I talked to dell they said I have to buy a new mother board if I want to upgrade for gaming. Right now I play Cod 4,5 and America's Army, they run smooth. I am wondering to upgrade would it be better to get a new system or build a new motherboard? Is xbox/playstation worth getting, seeing I already own pc games.
 
With any laptop you are going to be limited when it comes to video cards. With that model the Geforce I believe you only have 128 mb of dedicated memory for video. Even then they are using shared resources and the video cards are integrated into the motherboards. So in order to upgrade you will have to upgrade the motherboard. Which IMO would definately not be worth it as you probably will still be limited to say 256 mb dedicated memory tops with that model.

My question to you is if you just play Cod 4,5 and America's Army and they run smoothly - why do you want to upgrade?

I would say to keep that laptop for general gaming and build a gaming computer for around 500 bucks if you get to the point where games no longer are managable on your laptop.
 
This is one of the rare ones that you can actually upgrade the card itself. You can bump up to a geforce 8600 if you so choose. These usually aren't terribly hard to install and you can find instructions easily enough most of the time. I looked for a part a few different places but only found one on Ebay. $150, not bad actually.

DELL YY636 Inspiron 1720 8600M Video Card *Tested* - eBay (item 260379486218 end time Apr-17-09 08:45:08 PDT)

The part # appears to be compatible but you should spend a few minutes on Google to verify this before buying the upgrade.
 
Well there ya go - i should do more research before posting :)
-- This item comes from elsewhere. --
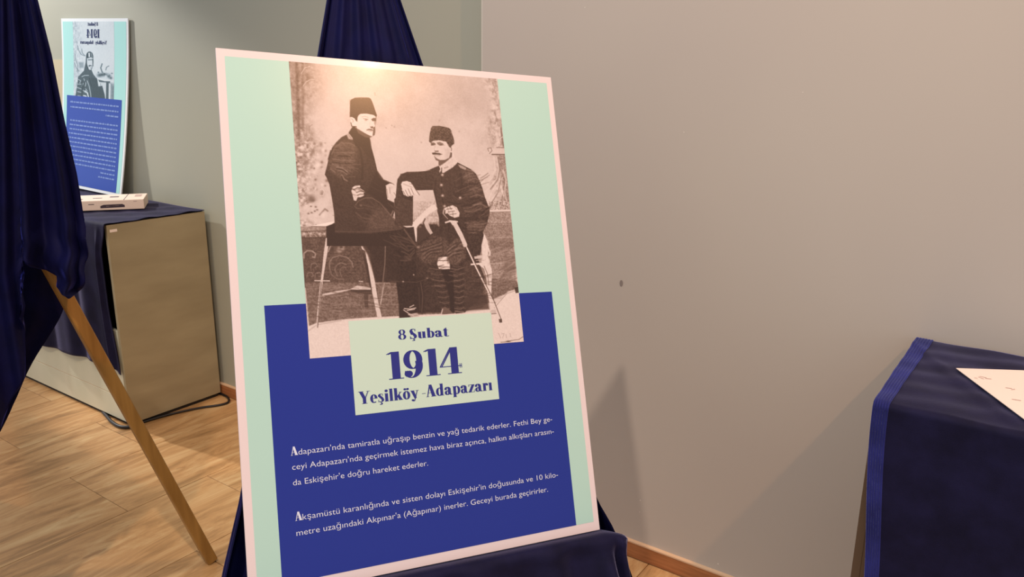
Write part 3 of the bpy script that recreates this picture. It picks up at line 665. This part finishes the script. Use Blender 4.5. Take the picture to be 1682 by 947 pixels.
    # chair leg right
    p.poly([(700,240),(722,290),(745,380),(745,400),(725,400),(740,440),(758,520),(755,620),(752,700),(775,800),(785,830),(755,832),(740,760),(720,640),(716,560),(700,500),(660,470),(600,474),(600,462),(680,455),(685,400),(680,330)], .86,.9,1,.08)
    p.poly([(625,410),(690,398),(690,420),(630,428)], .80,.8,.9); p.line([(640,440),(700,438)],1.2,.7,.8); p.line([(728,362),(745,368),(744,400),(730,404)],1.3,.85,.9); p.blob(733,384,4,12,.3,.7)
    p.line([(700,480),(725,540),(735,620)],1.4,.3,.6)
    # sword
    p.poly([(440,140),(490,145),(540,240),(575,320),(572,340),(548,338),(520,270),(480,200)], .80,.8,1,.06)
    p.line([(415,158),(445,148),(500,152)],2.6,.84,.95,.7); p.line([(400,60),(395,90),(430,130)],1.4,.7,.9); p.line([(520,160),(535,215)],1.6,.16,.7); p.line([(470,180),(530,300)],1.2,.2,.7)
    p.line([(576,345),(644,490),(704,610),(769,740),(826,885)],3.4,.30,.8,.8); p.line([(572,345),(640,490),(700,610),(765,740),(820,880)],2.0,.88,1,.7)
    p.poly([(808,872),(832,872),(834,898),(814,900)], .28,.8,1); p.poly([(748,805),(785,800),(790,830),(755,834)], .74,.8,.95); p.line([(755,834),(790,832)],1.1,.3,.9)
    # folds: many fine irregular creases on cloth, curtain and floor
    rf = np.random.RandomState(21)
    def creases(reg, n, ang, ln, tones, w_=1.0, al=.55):
        for k in range(n):
            x = rf.uniform(reg[0], reg[2]); y = rf.uniform(reg[1], reg[3]); t_ = ang+rf.uniform(-.35,.35); L = ln*rf.uniform(.5,1.4)
            c, s_ = math.cos(t_)*L, math.sin(t_)*L; k_ = rf.uniform(-.15,.15)*L
            p.line([(x-c,y-s_),(x-s_*.0+k_*.3,y+k_*.5),(x+c,y+s_)], w_*rf.uniform(.7,1.5), rf.choice(tones), al*rf.uniform(.5,1), 1.4)
    p.frame(640,330,4.51)
    creases((230,260,430,440),14,-.5,40,[.36,.42,.10,.08]); creases((430,290,550,450),10,-.6,32,[.40,.46,.10,.08])
    creases((300,480,390,640),16,.2,26,[.36,.42,.10]); creases((455,480,545,800),22,-.1,26,[.38,.46,.10])
    creases((570,30,730,130),26,-.35,34,[.42,.38,.10,.12]); creases((570,150,700,240),14,.1,34,[.40,.44,.12])
    creases((760,290,930,540),30,-.2,60,[.62,.68,.34,.38],1.3,.5); creases((740,560,930,640),16,-.1,60,[.55,.30,.62],1.1,.5); creases((560,560,740,780),20,-.05,60,[.36,.14,.12],1.2,.5)
    p.frame(480,330,4.51)
    creases((110,620,620,860),60,-.03,70,[.56,.60,.26,.30,.50],1.1,.55); creases((110,880,600,930),10,-.1,50,[.7,.8],1,.4)
    creases((720,240,910,440),24,.5,46,[.30,.34,.07],1.1,.6)
    p.frame(640,190,5.263)
    creases((620,500,820,880),40,-.35,44,[.40,.44,.10,.12],1.1,.5); creases((110,500,360,620),18,.1,50,[.28,.12],1.1,.4); creases((400,520,600,900),22,1.2,40,[.30,.12],1.0,.4)
    p.frame(520,140,3.642)
    creases((90,350,230,560),34,.2,30,[.44,.40,.16],1.1,.5); creases((120,580,400,860),40,.5,50,[.25,.12],1.2,.4); creases((300,700,480,840),24,.5,34,[.36,.34,.2],1.0,.45)
    # grain and age
    p.T += (p.fbm(3,77)-.5)*.05*(p.T>.35) + (p.noise(1.0,78)-.5)*.035
    p.T = .10+.90*np.clip(p.T,0,1)
paint_portrait(pt)

sepia = [(0,(24,14,10)),(.2,(58,40,30)),(.4,(106,84,72)),(.6,(156,136,126)),(.8,(208,192,186)),(1,(244,232,226))]
PU0, PV0, PU1, PV1 = .1325, .4103, .5782, .9852
def ppos(u, v):
    uu = PU0+(PU1-PU0)*u; vv = PV1-(PV1-PV0)*v
    return np.array(BO)+uu[...,None]*np.array(BA)+vv[...,None]*np.array(BB)+np.array(BN)*.0006
photo_mesh('photograph', pt, pt.colors(sepia), ppos, M_photo, board)

def head_on(s, u0, u1, v, cap):
    pol, wd = heading(s, cap, u1-u0)
    return put_polys('heading', pol, bp(u0, v), BA, BB, BN*.0010, M_ink_blue, board)
head_on('8 Şubat', .306, .411, .4330, .0195)
head_on('1914', .279, .432, .3574, .0530)
head_on('Yeşilköy -Adapazarı', .2185, .4960, .3168, .0235)
for s, u0, u1, v in (("dapazarı'nda tamiratla uğraşıp benzin ve yağ tedarik ederler. Fethi Bey ge-", .1000, .6262, .2385),
                     ("ceyi Adapazarı'nda geçirmek istemez hava biraz açınca, halkın alkışları arasın-", .0872, .6273, .2130),
                     ("da Eskişehir'e doğru hareket ederler.", .0868, .3441, .1855),
                     ("kşamüstü karanlığında ve sisten dolayı Eskişehir'in doğusunda ve 10 kilo-", .0995, .6265, .1232),
                     ("metre uzağındaki Akpınar'a (Ağapınar) inerler. Geceyi burada geçirirler.", .0870, .5994, .0970)):
    put_polys('text_line', text_polys(s, u1-u0, .0108), bp(u0, v), BA, BB, BN*.0010, M_ink_white, board, 0)
for v in (.2385, .1232):
    pol, wd = heading('A', .0155, .0125, h_=.012)
    put_polys('initial_letter', pol, bp(.0866, v), BA, BB, BN*.0010, M_ink_white, board)
# ------------------------------------------------------------------ cloth helper
def grid_cloth(name, f, nu, nv, m, parent=None, thick=.004, closed=False):
    vs = []; fs = []
    for j in range(nv+1):
        for i in range(nu+(0 if closed else 1)): vs.append(f(i/nu, j/nv))
    W_ = nu if closed else nu+1
    for j in range(nv):
        for i in range(nu):
            a = j*W_+i; b = j*W_+(i+1) % W_
            fs.append((a, b, b+W_, a+W_))
    o = mesh(name, vs, fs, m, parent, True)
    sd = o.modifiers.new('solid', 'SOLIDIFY'); sd.thickness = thick; sd.offset = 0
    return o
def interp(tab, t):
    if t <= tab[0][0]: return tab[0][1]
    for (a, x), (b, y) in zip(tab, tab[1:]):
        if t <= b:
            return x+(y-x)*(t-a)/(b-a)
    return tab[-1][1]
def sst(a, b, x):
    t = min(1, max(0, (x-a)/(b-a))); return t*t*(3-2*t)
def bumps(u, L): return sum(a*math.exp(-((u-c)/s)**2) for c, s, a in L)

# ------------------------------------------------------------------ easel carrying the main poster
EB = -.075
easel = tag(empty('display_easel', bp(.35, -.74, -.25)), 'wooden tripod easel hidden under navy velvet behind the large poster', 'easel')
apex = bp(.306, 1.30, EB)
def foot(u, v, n):
    q = bp(u, v, n); d = q-apex; return apex + d*(apex.z/(apex.z-q.z))
for (u, n) in ((.02, EB), (.60, EB)): bar('leg', foot(u, -.6, n)+Vector((0,0,.004)), apex, .034, .024, M_pine, easel)
rear = apex + Vector((-.50,.10,0)); rear.z = .006
bar('leg', rear, apex-BN*.02, .034, .024, M_pine, easel)
hexa('ledge', [bp(.0,-.035,EB+.015), bp(.68,-.035,EB+.015), bp(.68,-.018,EB+.015), bp(.0,-.018,EB+.015)]+
     [bp(.0,-.035,.022), bp(.68,-.035,.022), bp(.68,-.018,.022), bp(.0,-.018,.022)], M_pine, easel)

LEFT = [(-.60,-.19),(.0437,-.0313),(.1654,.0043),(1.015,.2006),(1.137,.228),(1.36,.275),(1.42,.30)]
RIGHT = [(-.60,.93),(-.05,.785),(.0,.765),(.0538,.7375),(1.0154,.4234),(1.157,.3855),(1.36,.335),(1.42,.315)]
def drape_f(s, t):
    v = 1.42-t*2.10; l = interp(LEFT, v); r = interp(RIGHT, v); hw = (r-l)/2; c = (r+l)/2
    a = 2*math.pi*s; x = math.cos(a); y = math.sin(a)
    grow = .25+.75*min(1, (1.42-v)/1.2)
    fold = .010*grow*(math.sin(a*9+1.5*math.sin(a*2))+.25*math.sin(a*23+v*2))
    if y < 0:   # front, flattened against the legs
        n = -.020-(.004+.07*hw)*abs(x)**3*(1) - abs(fold)*1.2
        f = bumps(x, [(-.62,.10,.010),(-.28,.09,.012),(.08,.07,.016),(.38,.10,.010),(.68,.08,.012)])*min(1,hw/.11)
        n += (f-.012) if v > 1.02 else -.012*sst(1.02,.95,v) - .006
    else:
        n = -.03-y*min(hw*1.1, .26) - fold
    edge = abs(x)**6
    return bp(c+hw*x, v, n-.006*edge)
drape = grid_cloth('velvet_drape', drape_f, 220, 90, M_velvet, None, .003, True)
tag(drape, 'dark navy velvet draped over the easel behind the large poster', 'cloth')
def apron_f(s, t):
    # s along the ledge, t over the ledge and down the front
    s0, s1 = -.045, .757
    u = s0+(s1-s0)*s
    path = [(-.010,-.052),(-.0045,-.035),(-.0035,.0),(-.004,.026),(-.010,.036)]
    if t < .12:
        k = t/.12*(len(path)-1); i = min(int(k), len(path)-2); q = k-i
        vv = path[i][0]*(1-q)+path[i+1][0]*q; nn = path[i][1]*(1-q)+path[i+1][1]*q
        drop = max(0, s-.93)/.07
        return bp(u, vv-.012*drop*drop-.004*max(0,.05-s)/.05, nn)
    d = (t-.12)/.88*.62
    P = bp(u, -.010-.012*(max(0, s-.93)/.07)**2, .036); P = P + Vector((0,0,-d))
    am = .004+.020*min(1, d/.35)
    fo = am*(math.sin(s*26+math.sin(s*9)*1.3)+.5*math.sin(s*57+1))
    fo += .03*math.exp(-((s-.93)/.022)**2)*min(1,d/.1) - .035*math.exp(-((s-.968)/.014)**2)*min(1,d/.08)
    P = P + BN*Vector((1,1,0))*0 + Vector((BN.x, BN.y, 0)).normalized()*(fo+.006) + BA*(.02*min(1,d/.08)*max(0,s-.5)*.25)
    n_ = (P-BO).dot(BN)
    if n_ < .030+fo: P = P + BN*(.030+fo-n_)
    if s > .985: P = P - BN*(.05*(s-.985)/.015)*min(1, .3+d*3)
    if s < .02: P = P - BN*(.05*((.02-s)/.02))
    return P
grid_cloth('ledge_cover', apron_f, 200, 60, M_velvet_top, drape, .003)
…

Laptop video upgrades are a strange thing, there isn't a universal standard and most of them you can't upgrade at all. For some reason there are a number of Inspirons that you can upgrade the video card on, though. Formerly they were based on daughter boards and I think most of them now are based on Nvidia's MXM (probably a few based on ATI's equivalent). You can learn a little about it here All about MXM but you can usually find the answer via Google easily enough.
 
Actually my video card is 256mb , I edited.
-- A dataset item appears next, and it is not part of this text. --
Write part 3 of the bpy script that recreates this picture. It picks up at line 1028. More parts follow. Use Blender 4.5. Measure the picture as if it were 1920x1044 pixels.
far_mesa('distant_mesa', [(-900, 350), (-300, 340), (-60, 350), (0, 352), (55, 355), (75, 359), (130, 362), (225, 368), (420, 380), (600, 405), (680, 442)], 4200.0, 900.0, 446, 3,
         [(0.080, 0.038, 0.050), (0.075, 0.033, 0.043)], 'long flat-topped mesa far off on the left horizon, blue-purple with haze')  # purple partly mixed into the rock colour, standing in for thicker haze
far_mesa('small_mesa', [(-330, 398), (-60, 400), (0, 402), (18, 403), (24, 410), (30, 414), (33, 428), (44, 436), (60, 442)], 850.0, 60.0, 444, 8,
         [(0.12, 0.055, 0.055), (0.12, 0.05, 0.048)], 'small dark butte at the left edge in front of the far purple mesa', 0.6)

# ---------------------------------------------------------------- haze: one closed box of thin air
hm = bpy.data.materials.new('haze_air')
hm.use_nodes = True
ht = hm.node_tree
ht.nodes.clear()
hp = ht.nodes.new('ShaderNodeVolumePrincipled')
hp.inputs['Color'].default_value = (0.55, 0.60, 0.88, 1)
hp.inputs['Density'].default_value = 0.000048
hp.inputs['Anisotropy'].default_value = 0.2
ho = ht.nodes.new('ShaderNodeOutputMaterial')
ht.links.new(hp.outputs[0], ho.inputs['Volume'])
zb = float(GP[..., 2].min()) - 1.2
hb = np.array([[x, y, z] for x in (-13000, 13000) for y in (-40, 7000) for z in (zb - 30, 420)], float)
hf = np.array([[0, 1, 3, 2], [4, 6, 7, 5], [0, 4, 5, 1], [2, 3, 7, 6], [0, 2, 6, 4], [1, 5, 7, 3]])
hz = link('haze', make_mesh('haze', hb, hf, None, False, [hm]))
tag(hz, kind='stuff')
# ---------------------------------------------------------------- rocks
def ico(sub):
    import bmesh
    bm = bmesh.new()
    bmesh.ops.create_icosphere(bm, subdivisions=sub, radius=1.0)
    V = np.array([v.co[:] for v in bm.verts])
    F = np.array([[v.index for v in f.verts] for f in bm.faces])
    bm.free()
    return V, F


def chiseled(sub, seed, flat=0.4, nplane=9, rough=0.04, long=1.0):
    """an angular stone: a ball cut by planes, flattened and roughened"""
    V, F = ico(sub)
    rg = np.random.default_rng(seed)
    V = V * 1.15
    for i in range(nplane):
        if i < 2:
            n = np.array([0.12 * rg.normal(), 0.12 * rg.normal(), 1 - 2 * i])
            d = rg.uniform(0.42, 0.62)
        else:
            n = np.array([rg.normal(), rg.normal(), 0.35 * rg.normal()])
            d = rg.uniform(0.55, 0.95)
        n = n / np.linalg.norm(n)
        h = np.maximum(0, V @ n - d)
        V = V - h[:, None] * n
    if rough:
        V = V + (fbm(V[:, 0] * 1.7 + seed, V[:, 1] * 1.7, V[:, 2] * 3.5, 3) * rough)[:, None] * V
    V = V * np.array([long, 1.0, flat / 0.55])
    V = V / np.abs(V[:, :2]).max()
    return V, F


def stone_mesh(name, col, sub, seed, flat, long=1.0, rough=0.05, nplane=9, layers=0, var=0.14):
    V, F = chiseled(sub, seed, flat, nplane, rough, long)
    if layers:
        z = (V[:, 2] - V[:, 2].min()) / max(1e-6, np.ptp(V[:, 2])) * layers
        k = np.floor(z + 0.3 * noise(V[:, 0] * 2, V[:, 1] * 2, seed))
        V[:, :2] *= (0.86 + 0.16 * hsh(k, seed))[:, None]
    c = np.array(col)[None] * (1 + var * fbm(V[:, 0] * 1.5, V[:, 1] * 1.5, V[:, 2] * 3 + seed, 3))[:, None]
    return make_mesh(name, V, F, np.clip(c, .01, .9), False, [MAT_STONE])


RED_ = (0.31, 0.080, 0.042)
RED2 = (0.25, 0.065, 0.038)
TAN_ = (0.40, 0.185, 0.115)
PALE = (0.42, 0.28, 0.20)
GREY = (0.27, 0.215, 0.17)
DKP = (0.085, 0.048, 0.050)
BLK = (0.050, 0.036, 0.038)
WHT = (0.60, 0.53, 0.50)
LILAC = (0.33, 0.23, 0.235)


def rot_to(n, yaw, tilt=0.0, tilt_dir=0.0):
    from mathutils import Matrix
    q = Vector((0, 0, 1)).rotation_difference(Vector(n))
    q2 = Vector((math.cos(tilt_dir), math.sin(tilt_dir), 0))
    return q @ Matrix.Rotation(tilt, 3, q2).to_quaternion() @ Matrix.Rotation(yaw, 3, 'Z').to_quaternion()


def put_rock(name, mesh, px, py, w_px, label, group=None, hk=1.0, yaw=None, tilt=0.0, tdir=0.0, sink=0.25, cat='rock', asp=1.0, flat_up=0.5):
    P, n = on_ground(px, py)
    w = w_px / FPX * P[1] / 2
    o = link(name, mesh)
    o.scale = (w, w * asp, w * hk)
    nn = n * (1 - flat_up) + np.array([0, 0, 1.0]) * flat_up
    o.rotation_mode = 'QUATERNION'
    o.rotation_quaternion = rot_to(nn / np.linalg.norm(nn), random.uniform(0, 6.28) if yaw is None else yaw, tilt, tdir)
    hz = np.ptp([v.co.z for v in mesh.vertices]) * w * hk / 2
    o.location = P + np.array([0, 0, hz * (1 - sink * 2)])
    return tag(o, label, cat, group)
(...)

Well the Dell rep only said to build a new motherboard to upgrade. Is there a big performance leap from 8400-8600?

My games run good now but new games that are coming out may require better systems, so my next step is to build a desk top. This cost $1200, I would hope to build something cheaper for gaming that can be upgraded.
 
In your situation your best option is going to be buying and installing XP. You will not get a massive performance gain just going to a 8600M in the laptop. At least so much as to give you what you want.

To upgrade a laptop it would cost you as much as it would for a desktop. You would be better just putting the money toward that instead.

Not to mention if you updated the mother board, you would have to buy a new copy of Vista since a new mobo is a new PC in Microsoft's eyes and you cant transfer OEM licenses.
 
Not to mention if you updated the mother board, you would have to buy a new copy of Vista since a new mobo is a new PC in Microsoft's eyes and you cant transfer OEM licenses.

He wouldn't need to upgrade the mobo, the video card is a seperate module.
 
I am confused... You said the games you play run smooth, why do you want to upgrade?

Personally, the 8600 upgrade for $150 is not really worth it. You would see a jump in performance, though I don't think it is enough to warrant spending $150. I would instead save the $150 to put towards a new laptop with a more current GPU in it.
 
Every computer you get will eventually be outdated. So you can't purchase something based off the fact that it may not run games in the future or run newer games as smoothly. With this mentality you will be upgrading your laptop once a year.

Play the games you have and enjoy playing until you get to the point where you can no longer play a new game you enjoy. At that point build a desktop. You will have a MUCH easier time upgrading a desktop and it will be a lot cheaper.